Conversamos um pouco, apesar de seu espírito sério e reservado, sobre o P.A. da
Metade, seu agrupamento, comandado por Nelito.
Depois de
abandonarmos o P.A. da Bacaba, por causa do desaparecimento do Jurandir, encontrei-o
novamente antes do início do conflito, quando já estávamos estabelecidos no P.A.

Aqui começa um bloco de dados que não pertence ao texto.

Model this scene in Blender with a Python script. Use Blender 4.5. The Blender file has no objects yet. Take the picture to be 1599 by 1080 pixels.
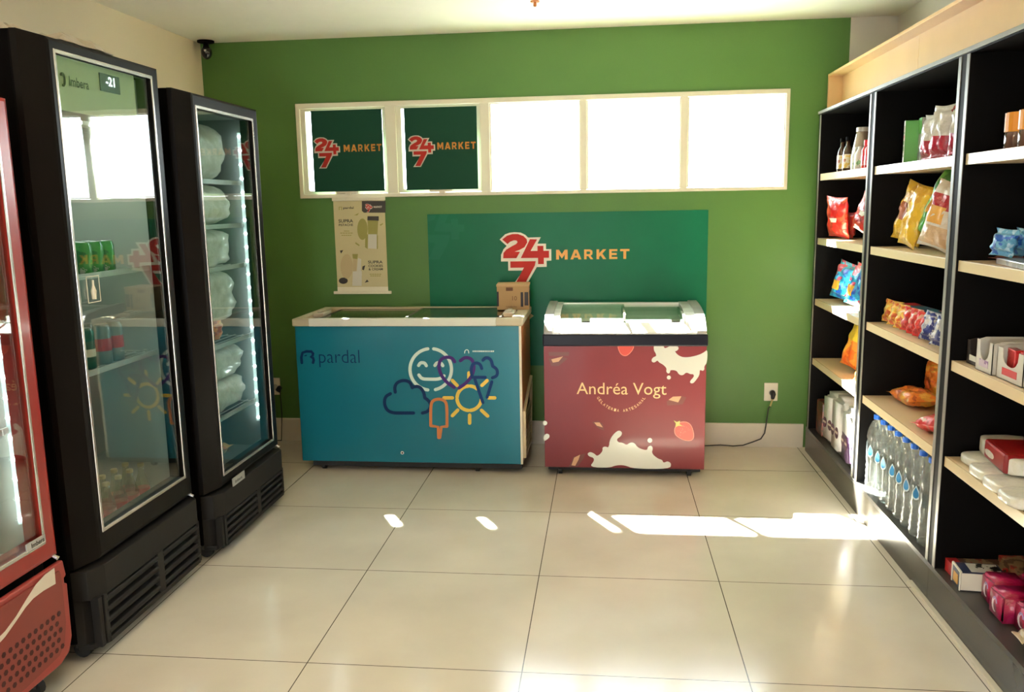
import bpy, bmesh, math, random
from mathutils import Vector, Matrix
from mathutils.geometry import tessellate_polygon
PI = math.pi
S = bpy.context.scene
C = S.collection

# ------------------------------------------------------------------ camera
CR = Vector((0.993935, 0.108657, -0.01694))
CU = Vector((-0.001363, 0.166207, 0.98609))
CF = Vector((-0.109961, 0.980086, -0.165347))
CPOS = Vector((0, 0, 1.6586))
FPX = 1308.98
cam = bpy.data.cameras.new('camera')
cam.sensor_fit = 'HORIZONTAL'
cam.sensor_width = 36
cam.lens = FPX / 1599 * 36
cam.clip_start = .02
co = bpy.data.objects.new('camera', cam)
C.objects.link(co)
m = Matrix.Identity(4)
for i in range(3):
    m[i][0] = CR[i]; m[i][1] = CU[i]; m[i][2] = -CF[i]; m[i][3] = CPOS[i]
co.matrix_world = m
S.camera = co

# ------------------------------------------------------------------ light and exposure
S.view_settings.view_transform = 'Standard'
S.view_settings.look = 'None'
S.view_settings.gamma = 1
S.view_settings.exposure = 0.3
S.view_settings.use_curve_mapping = False
w = bpy.data.worlds.new('world'); S.world = w
w.use_nodes = True
bg = w.node_tree.nodes['Background']
bg.inputs['Color'].default_value = (.90, .96, 1, 1)
bg.inputs['Strength'].default_value = 14.0
sun = bpy.data.lights.new('sun', 'SUN')
sun.energy = 320
sun.angle = math.radians(1.2)
sun.color = (1, .96, .88)
so = bpy.data.objects.new('sun', sun); C.objects.link(so)
so.rotation_euler = Vector((.58, -1, -1.37)).to_track_quat('-Z', 'Y').to_euler()


def area(name, loc, sx, sy, power, color, rot=(0, 0, 0)):
    l = bpy.data.lights.new(name, 'AREA')
    l.shape = 'RECTANGLE'; l.size = sx; l.size_y = sy; l.energy = power; l.color = color
    o = bpy.data.objects.new(name, l); C.objects.link(o)
    o.location = loc; o.rotation_euler = rot
    return o


area('warm_fill_light', (-.6, -.6, 2.72), 1.2, .6, 30, (1, .80, .55))  # added warm fill behind the camera, without any fixture
area('warm_fill_light', (-.9, 1.9, 2.74), .6, .3, 14, (1, .80, .55))  # smaller added fill above the view, also no fixture


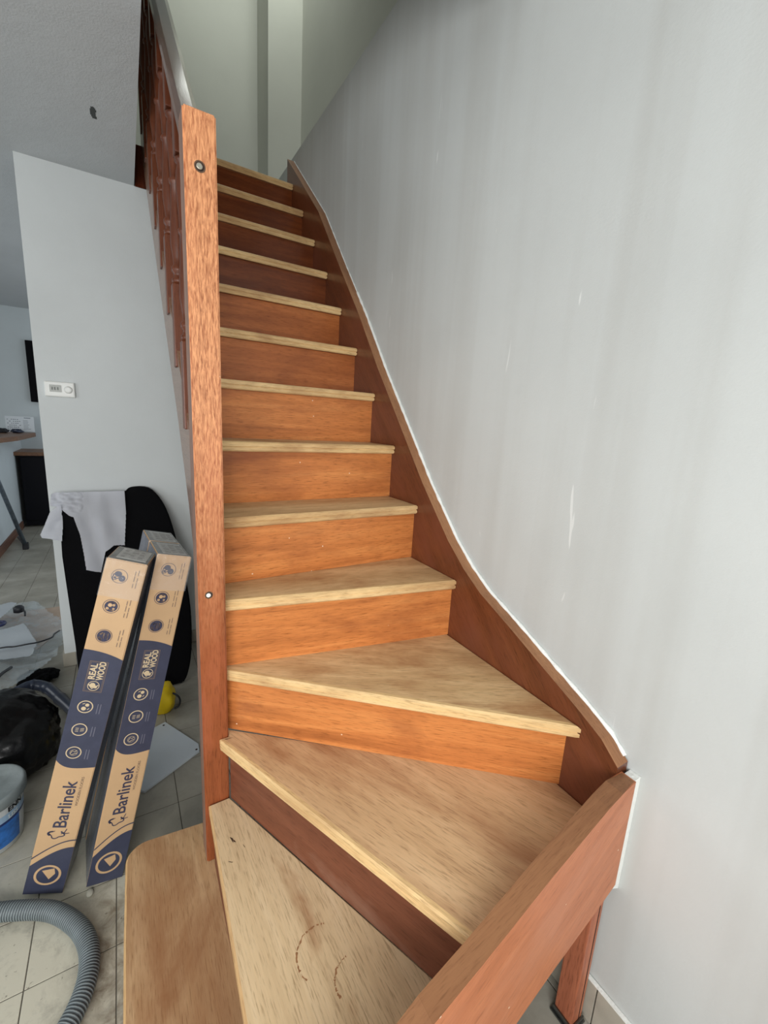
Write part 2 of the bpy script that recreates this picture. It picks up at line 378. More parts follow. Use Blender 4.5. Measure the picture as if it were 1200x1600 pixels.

do Fortaleza, que havíamos acabado de construir, poucos dias antes da invasão
das Forças Armadas. Fizemos o mapa com a quilometragem do perímetro da área
desde o P.A. do Fortaleza até a região do Some Homem, Três Barracas, São
Domingos das Latas e da Bacaba, perto da Transamazônica.
Edinho ficou
alguns dias no nosso P.A. Recentemente, uma cobra “limpa campo” se estabelecera
entre as palhas de Babaçu que cobriam nosso teto, aparecendo e desaparecendo
atrás de ratos. Eu sabia não ser venenosa, mas por ser cobra me incomodava. Em
certo momento ela colocou a cabeça de fora em cima da cumeeira, peguei o rifle
22 e apontei. Edinho ainda gritou.
- Você vai
feri-la e vai ser pior.
Mesmo com
pouca chance, apertei o gatilho. Em segundos, ela deslizou e caiu inerte com a
cabeça perfurada. Edinho pegou a cobra, abriu sua boca e mostrou que ela não
tinha veneno. Coerente, naquela noite ele rejeitou a iguaria frita.
No outro dia,
fomos explorar uma vereda de caçador paralela ao caminho que ligava o Peazinho
ao P.A. Fortaleza. Achamos vários locais excelentes para emboscadas e
fustigamentos. Retornei pela vereda e ele quis ficar um pouco mais. Ao pular
por cima de um tronco enorme, senti algo estranho e olhei para trás.
Havia uma
surucucu “pico de jaca”, enrolada sobre si mesma em posição de ataque, o volume
ia até o meu joelho. Olhei ao redor para ver se havia outras. Sua cabeça ereta
e seus olhos me incomodavam. Escondi-me no mato. Edinho aparece e lhe aponto a cobra,
que some enquanto discutíamos seu destino.
Quando as
Forças Armadas invadiram a mata, permanecemos
em contatos esporádicos, nos mesmos acampamentos, por aproximadamente vinte meses.